Marie-Luise Kohlke's examination of
“Janus-Faced Neo-Victorianism” in the Penny
Dreadful TV series makes a rather overstated case for seeing medievalism in
a series set during the nineteenth century on the basis that it features
witches and spiritualism and has an overall gothic feel to it. According to
Kolhke, “extant criticism on Penny
Dreadful evinces a curious lack of explicit concern with the show’s
reliance on the Middle Ages” (140). Could the “curious lack of concern” not
simply be owing to the fact that there is indeed little or no
medievalism in the series and therefore contemporary critics are pursuing more
fruitful lines of enquiry? It would also have been nice if the author had at
least acknowledged what a penny dreadful actually was in the Victorian era. Penny Dreadful is largely an urban
gothic series; the heir of mid-Victorian British penny bloods and
nineteenth-century French feuilletons,
such as George W.M. Reynolds’s Mysteries
of London (1844–48)—which features spiritualism and a witch-like “Old Hag”
but is hardly medieval—Mysteries of the
Court of London (1849–56), and Eugene Sue’s Mystères de Paris (1842–43). As such, the author might have
consulted the numerous works on the urban gothic.[ii] This
genre, in the British case especially, in a very roundabout way, adapted the
conventions of the gothic novel in the previous century and transplanted them
on to the social novel.
Amy Montz then offers an examination of
the “steampunk novels” of Gail Carriger and those novels’ utlimate failure to
denounce the British Empire’s exploitation of subject peoples. The novels are
referenced and discussed in full—though Montz also offers quotations in which
Carriger does indeed denounce the empire (230)—though there are no primary or
secondary sources or even events cited to support the point on exploitation
and, taking a look at the bibliography, there is not a single history book on
the British Empire cited either. Quite clearly, this is unacceptable in any
scholarly work which touches upon the history of the empire, even if that
history is then refracted through the fictive lens of modern steampunk novels.
The next steampunk chapter by Mike Perschon educates us all on the fact that
steampunk is not exclusively Victorian (257), with a focus on the movie Mortal Engines.
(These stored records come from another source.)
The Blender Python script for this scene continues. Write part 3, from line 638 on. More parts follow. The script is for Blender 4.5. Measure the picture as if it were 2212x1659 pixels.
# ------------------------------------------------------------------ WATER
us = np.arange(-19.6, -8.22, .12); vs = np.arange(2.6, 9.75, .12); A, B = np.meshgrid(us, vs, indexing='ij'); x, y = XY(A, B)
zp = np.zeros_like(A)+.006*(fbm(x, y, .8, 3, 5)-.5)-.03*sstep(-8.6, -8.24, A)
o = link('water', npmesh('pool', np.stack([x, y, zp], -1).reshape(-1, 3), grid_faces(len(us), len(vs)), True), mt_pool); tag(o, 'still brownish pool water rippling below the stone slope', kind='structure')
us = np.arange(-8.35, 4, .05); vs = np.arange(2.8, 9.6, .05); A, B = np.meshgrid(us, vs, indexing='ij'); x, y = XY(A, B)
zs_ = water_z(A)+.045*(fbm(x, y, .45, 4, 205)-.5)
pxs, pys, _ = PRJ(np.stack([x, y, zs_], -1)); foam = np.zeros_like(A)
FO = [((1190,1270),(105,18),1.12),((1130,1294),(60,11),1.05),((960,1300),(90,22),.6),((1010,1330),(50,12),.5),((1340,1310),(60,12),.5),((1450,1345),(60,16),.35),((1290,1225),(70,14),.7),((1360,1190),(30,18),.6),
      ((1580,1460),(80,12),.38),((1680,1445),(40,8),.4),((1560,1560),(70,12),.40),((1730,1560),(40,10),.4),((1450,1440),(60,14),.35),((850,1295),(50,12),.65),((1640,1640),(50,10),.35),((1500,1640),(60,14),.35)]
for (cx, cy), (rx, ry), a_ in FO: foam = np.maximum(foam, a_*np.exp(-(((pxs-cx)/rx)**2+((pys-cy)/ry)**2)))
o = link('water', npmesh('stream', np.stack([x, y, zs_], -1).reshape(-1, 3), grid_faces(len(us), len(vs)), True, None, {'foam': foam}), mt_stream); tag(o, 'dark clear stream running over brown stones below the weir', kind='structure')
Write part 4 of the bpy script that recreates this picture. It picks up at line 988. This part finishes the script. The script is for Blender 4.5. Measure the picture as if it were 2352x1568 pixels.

The film is also
examined in the succeeding chapter by Kevin and Brent Moberly—a chapter which,
to give due credit, does refreshingly discuss neo-Victorianism and medievalism
together (279–285).
For Danahay, President Trump’s tenure and
the subsequent age of “epistemological crisis” is an appropriate framing
narrative for an exploration of William Morris’s News from Nowhere (1890), for the conditions which led Morris to
write his utopian masterpiece have parallels with the Trump’s era of “fake
news” (289). The chapter does not adequately situate Morris’s writings in their
wider context, apart from a cursory comment that he was “respond[ing] to social
change [and] … radical changes in the means of production that created a
concomitant upheaval in modes of communication. Steam, the telegraph and
eventually electricity restructured Victorian society” (289). Well, yes,
innovations did occur in that period, though the traditional dating of the Industrial Revolution, from c.1760–c.1840, only includes three years of
Victoria’s reign. On steam power: Newcomen’s steam engine was first installed
in a Dudley coal mine in 1712; by 1800, there was at least 2,500 steam engines
used in various coal mines, mills, and manufactories. As for the dominance of
the steam-powered railways in the Victorian age, little need be said beyond the
fact that Morris’s novel came a long time after the “Railway Mania” building
and speculation boom of the 1840s, and that by the end of the century Great
Britain had a railway network of over 20,000 miles.[iii]
And yes, “eventually” electricity did transform Britain, but I’m not sure how
relevant the point is to a discussion of a novel published in 1890, when it was
only in 1888 that the government granted electricity supply franchises to 64
private companies and 17 local corporations but even this had little immediate
effect; by 1919 only 6 per cent of households had electricity. This is because,
given the cost and difficulty of its supply, most late-Victorian consumers
opted to remain with gas power; even by 1938 only two thirds of houses had
electricity.[iv]
The specific things which Danahay claims Morris was responding to were simply
facts of life by the latter’s time. On the point about fake news, Danahay
reprints the first page of the 11 January 1890 issue of Commonweal and argues that, because the first instalment of News from Nowhere is printed on the
first page where news would normally be, indicates that Morris wanted his
novella to be seen as a news item, and thus it constitutes an early attempt at
deliberate fake news (292). And yet, the full title of the story is printed on
its first page: News from Nowhere; or, an
Epoch of Rest. Being some chapters from a Utopian Romance. I am sure the
quite well-educated Commonweal readers
would have known, three lines into the story, that they were reading a work of
fiction upon seeing the word “romance.” What follows after in the same chapter
is a discussion of steampunk and alternative history, and the whole might
better have been divided into two chapters—one on Morris and one on
steampunk—for the two are an awkward fit together and no firm link is made
between the two.
Thus the collection ends, leaving readers
with praise for a few chapters, critiques of several others, and still without
any firm answer to the volume’s key questions. Medievalism and neo-Victorianism
are not “united” in any meaningful way because the chapters, while mostly sound
in themselves, do not speak to the book’s overall aims.
Stephen Basdeo
[i] Thanks to Luiz Guerra for this point.
[ii] On the urban gothic see Richard C. Maxwell, ‘G. M. Reynolds, Dickens,
and the Mysteries of London’, Nineteenth-Century Fiction,
32: 2 (1977), 188–213 and Richard Maxwell, The
Mysteries of Paris and London (University Press of Virginia, 1992)
[iii] Michael Freeman, ‘Transport’, in
Atlas of Industrialising Britain, 1780–1914, ed. by John Langton and R.J.
Morris (London and New York: Methuen, 1986), p. 88.
[iv] Carol Jones, ‘Coal, gas, and electricity’, in Atlas of British Economic and Social History since c.1700, ed. by
Rex Pope (London: Routledge, 1989), pp. 68–95.